DATA TO USE |
'''

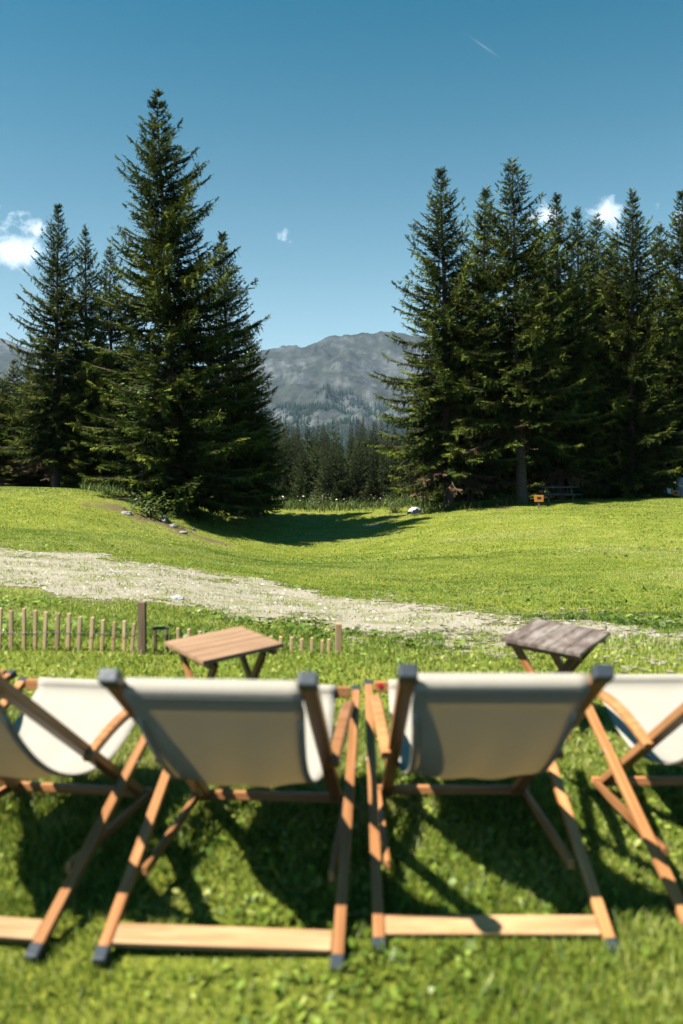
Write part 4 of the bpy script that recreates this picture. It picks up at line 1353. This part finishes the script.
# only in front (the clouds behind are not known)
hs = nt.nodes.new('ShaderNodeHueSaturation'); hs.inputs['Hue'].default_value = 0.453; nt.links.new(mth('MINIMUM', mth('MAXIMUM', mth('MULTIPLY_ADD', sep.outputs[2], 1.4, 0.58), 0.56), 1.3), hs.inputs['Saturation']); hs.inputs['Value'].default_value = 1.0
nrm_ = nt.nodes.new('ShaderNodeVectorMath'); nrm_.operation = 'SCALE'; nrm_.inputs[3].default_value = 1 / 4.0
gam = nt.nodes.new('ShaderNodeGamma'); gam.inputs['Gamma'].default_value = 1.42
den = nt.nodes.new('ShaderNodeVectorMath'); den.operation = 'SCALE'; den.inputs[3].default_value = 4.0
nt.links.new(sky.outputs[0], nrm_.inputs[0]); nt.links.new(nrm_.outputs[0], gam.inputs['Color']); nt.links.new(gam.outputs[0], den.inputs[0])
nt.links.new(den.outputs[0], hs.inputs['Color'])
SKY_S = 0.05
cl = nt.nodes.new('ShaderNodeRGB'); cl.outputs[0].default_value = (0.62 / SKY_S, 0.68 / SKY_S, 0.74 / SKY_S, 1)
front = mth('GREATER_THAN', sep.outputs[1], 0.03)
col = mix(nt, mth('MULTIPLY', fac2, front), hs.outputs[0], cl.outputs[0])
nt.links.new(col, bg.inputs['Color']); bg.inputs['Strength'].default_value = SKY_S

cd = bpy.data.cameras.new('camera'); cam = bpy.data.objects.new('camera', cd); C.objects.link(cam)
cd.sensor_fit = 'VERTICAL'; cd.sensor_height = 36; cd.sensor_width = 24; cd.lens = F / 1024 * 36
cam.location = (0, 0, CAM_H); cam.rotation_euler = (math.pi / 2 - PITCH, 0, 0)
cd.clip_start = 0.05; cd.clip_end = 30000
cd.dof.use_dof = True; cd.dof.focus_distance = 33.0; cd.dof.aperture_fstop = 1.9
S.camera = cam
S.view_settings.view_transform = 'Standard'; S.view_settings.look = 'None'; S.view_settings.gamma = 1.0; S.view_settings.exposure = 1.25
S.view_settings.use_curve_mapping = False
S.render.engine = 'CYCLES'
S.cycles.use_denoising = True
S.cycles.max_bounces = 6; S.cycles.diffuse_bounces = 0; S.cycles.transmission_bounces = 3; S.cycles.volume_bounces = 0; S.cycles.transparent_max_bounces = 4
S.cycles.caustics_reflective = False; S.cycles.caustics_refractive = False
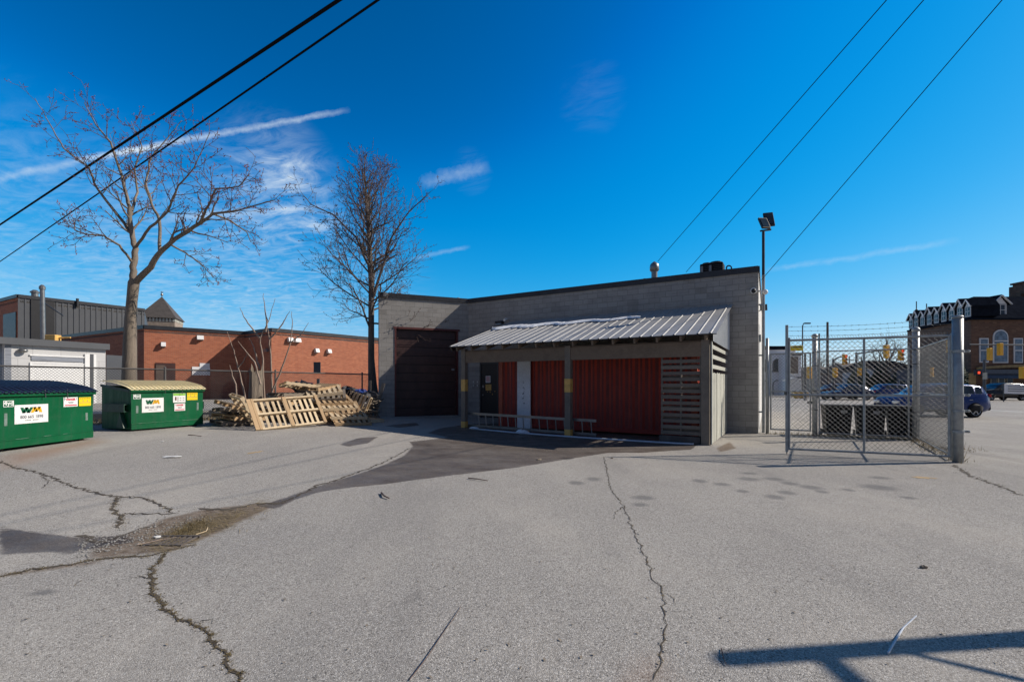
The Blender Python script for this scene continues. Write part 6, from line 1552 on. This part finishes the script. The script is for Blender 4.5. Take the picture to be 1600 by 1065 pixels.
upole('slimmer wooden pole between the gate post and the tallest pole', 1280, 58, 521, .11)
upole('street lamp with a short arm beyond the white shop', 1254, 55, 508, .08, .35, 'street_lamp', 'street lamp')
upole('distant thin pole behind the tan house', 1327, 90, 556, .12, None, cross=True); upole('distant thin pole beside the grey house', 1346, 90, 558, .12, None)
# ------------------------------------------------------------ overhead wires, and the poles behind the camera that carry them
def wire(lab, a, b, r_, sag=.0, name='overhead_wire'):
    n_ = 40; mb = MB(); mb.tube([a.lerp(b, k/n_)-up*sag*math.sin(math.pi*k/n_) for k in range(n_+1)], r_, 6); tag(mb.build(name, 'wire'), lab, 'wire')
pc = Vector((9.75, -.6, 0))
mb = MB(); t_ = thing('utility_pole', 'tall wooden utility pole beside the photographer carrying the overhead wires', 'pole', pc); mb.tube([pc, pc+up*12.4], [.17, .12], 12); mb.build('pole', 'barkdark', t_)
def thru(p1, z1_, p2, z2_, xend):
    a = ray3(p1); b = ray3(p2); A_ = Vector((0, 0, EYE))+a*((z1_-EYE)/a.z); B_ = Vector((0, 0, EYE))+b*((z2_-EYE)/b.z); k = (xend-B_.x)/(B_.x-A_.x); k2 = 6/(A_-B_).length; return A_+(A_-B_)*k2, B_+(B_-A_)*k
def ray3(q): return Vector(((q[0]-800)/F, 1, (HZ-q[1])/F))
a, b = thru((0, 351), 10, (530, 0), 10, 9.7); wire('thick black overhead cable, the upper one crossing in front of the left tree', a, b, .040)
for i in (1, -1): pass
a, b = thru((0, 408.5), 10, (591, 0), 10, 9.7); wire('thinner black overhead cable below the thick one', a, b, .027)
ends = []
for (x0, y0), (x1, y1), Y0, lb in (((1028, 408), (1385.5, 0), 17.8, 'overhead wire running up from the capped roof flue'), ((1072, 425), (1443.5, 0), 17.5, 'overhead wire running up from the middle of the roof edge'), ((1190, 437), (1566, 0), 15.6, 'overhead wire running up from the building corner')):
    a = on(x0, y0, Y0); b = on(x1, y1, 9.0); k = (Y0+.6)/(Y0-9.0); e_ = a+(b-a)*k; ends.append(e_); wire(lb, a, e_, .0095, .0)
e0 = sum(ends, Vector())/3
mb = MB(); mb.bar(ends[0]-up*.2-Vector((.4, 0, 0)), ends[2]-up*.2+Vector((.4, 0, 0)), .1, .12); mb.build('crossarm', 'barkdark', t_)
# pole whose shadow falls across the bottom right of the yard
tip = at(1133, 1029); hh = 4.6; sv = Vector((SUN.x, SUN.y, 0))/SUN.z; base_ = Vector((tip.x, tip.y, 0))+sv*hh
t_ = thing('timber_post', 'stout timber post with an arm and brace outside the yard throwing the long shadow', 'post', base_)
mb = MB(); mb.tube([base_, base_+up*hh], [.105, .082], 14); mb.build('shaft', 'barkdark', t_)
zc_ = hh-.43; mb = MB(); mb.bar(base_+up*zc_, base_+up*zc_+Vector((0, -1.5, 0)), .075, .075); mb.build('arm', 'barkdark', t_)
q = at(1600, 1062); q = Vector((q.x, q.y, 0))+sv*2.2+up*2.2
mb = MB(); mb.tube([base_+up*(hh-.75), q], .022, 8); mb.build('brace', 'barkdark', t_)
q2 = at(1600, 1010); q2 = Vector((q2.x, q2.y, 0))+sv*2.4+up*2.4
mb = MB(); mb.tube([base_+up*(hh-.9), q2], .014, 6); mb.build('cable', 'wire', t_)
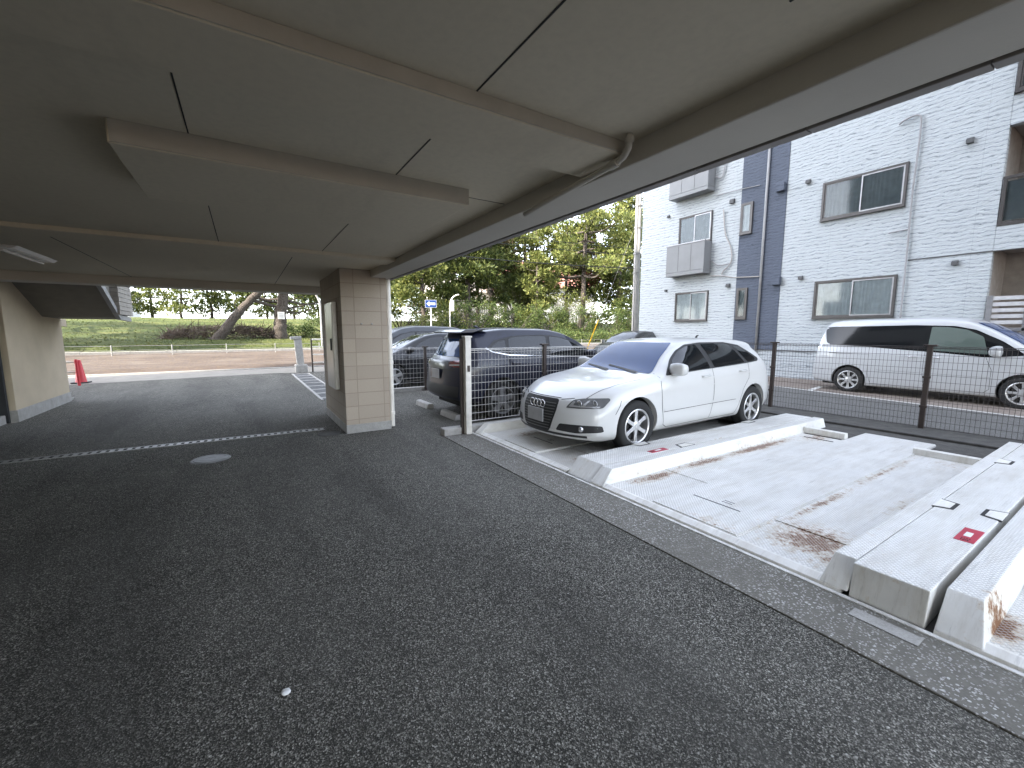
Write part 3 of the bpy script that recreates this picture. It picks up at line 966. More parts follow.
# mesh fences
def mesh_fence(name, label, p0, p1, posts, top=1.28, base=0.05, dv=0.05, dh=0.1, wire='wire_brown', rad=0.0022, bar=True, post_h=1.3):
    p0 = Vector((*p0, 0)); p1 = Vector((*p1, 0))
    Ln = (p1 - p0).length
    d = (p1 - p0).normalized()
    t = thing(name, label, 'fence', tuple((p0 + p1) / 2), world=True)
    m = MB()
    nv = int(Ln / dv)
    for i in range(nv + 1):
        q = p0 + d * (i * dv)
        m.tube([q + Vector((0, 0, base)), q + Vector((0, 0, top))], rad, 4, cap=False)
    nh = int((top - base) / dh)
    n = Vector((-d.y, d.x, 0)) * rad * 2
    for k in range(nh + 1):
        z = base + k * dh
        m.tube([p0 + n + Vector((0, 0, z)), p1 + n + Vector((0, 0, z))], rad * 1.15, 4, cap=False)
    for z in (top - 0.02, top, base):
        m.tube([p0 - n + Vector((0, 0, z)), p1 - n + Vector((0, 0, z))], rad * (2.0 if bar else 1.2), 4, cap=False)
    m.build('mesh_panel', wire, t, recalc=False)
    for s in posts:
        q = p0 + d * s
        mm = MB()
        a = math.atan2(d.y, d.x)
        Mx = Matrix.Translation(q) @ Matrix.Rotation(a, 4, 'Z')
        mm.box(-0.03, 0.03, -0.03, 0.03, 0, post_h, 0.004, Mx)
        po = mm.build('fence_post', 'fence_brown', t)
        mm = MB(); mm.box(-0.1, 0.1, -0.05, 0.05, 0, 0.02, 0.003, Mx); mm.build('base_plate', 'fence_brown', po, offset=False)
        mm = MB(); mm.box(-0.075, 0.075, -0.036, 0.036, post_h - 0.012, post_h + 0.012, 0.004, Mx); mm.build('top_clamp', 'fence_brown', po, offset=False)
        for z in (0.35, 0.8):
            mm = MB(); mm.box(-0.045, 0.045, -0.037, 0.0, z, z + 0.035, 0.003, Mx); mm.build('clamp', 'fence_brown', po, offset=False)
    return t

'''

Return, unchanged, the lines from the first line of the material through the line that holds "S.cycles.caustics_reflective = False;", inclusive, omitting pictures.

Write part 4 of the bpy script that recreates this picture. It picks up at line 1353. This part finishes the script.
# only in front (the clouds behind are not known)
hs = nt.nodes.new('ShaderNodeHueSaturation'); hs.inputs['Hue'].default_value = 0.453; nt.links.new(mth('MINIMUM', mth('MAXIMUM', mth('MULTIPLY_ADD', sep.outputs[2], 1.4, 0.58), 0.56), 1.3), hs.inputs['Saturation']); hs.inputs['Value'].default_value = 1.0
nrm_ = nt.nodes.new('ShaderNodeVectorMath'); nrm_.operation = 'SCALE'; nrm_.inputs[3].default_value = 1 / 4.0
gam = nt.nodes.new('ShaderNodeGamma'); gam.inputs['Gamma'].default_value = 1.42
den = nt.nodes.new('ShaderNodeVectorMath'); den.operation = 'SCALE'; den.inputs[3].default_value = 4.0
nt.links.new(sky.outputs[0], nrm_.inputs[0]); nt.links.new(nrm_.outputs[0], gam.inputs['Color']); nt.links.new(gam.outputs[0], den.inputs[0])
nt.links.new(den.outputs[0], hs.inputs['Color'])
SKY_S = 0.05
cl = nt.nodes.new('ShaderNodeRGB'); cl.outputs[0].default_value = (0.62 / SKY_S, 0.68 / SKY_S, 0.74 / SKY_S, 1)
front = mth('GREATER_THAN', sep.outputs[1], 0.03)
col = mix(nt, mth('MULTIPLY', fac2, front), hs.outputs[0], cl.outputs[0])
nt.links.new(col, bg.inputs['Color']); bg.inputs['Strength'].default_value = SKY_S

cd = bpy.data.cameras.new('camera'); cam = bpy.data.objects.new('camera', cd); C.objects.link(cam)
cd.sensor_fit = 'VERTICAL'; cd.sensor_height = 36; cd.sensor_width = 24; cd.lens = F / 1024 * 36
cam.location = (0, 0, CAM_H); cam.rotation_euler = (math.pi / 2 - PITCH, 0, 0)
cd.clip_start = 0.05; cd.clip_end = 30000
cd.dof.use_dof = True; cd.dof.focus_distance = 33.0; cd.dof.aperture_fstop = 1.9
S.camera = cam
S.view_settings.view_transform = 'Standard'; S.view_settings.look = 'None'; S.view_settings.gamma = 1.0; S.view_settings.exposure = 1.25
S.view_settings.use_curve_mapping = False
S.render.engine = 'CYCLES'
S.cycles.use_denoising = True
S.cycles.max_bounces = 6; S.cycles.diffuse_bounces = 0; S.cycles.transmission_bounces = 3; S.cycles.volume_bounces = 0; S.cycles.transparent_max_bounces = 4
S.cycles.caustics_reflective = False; S.cycles.caustics_refractive = False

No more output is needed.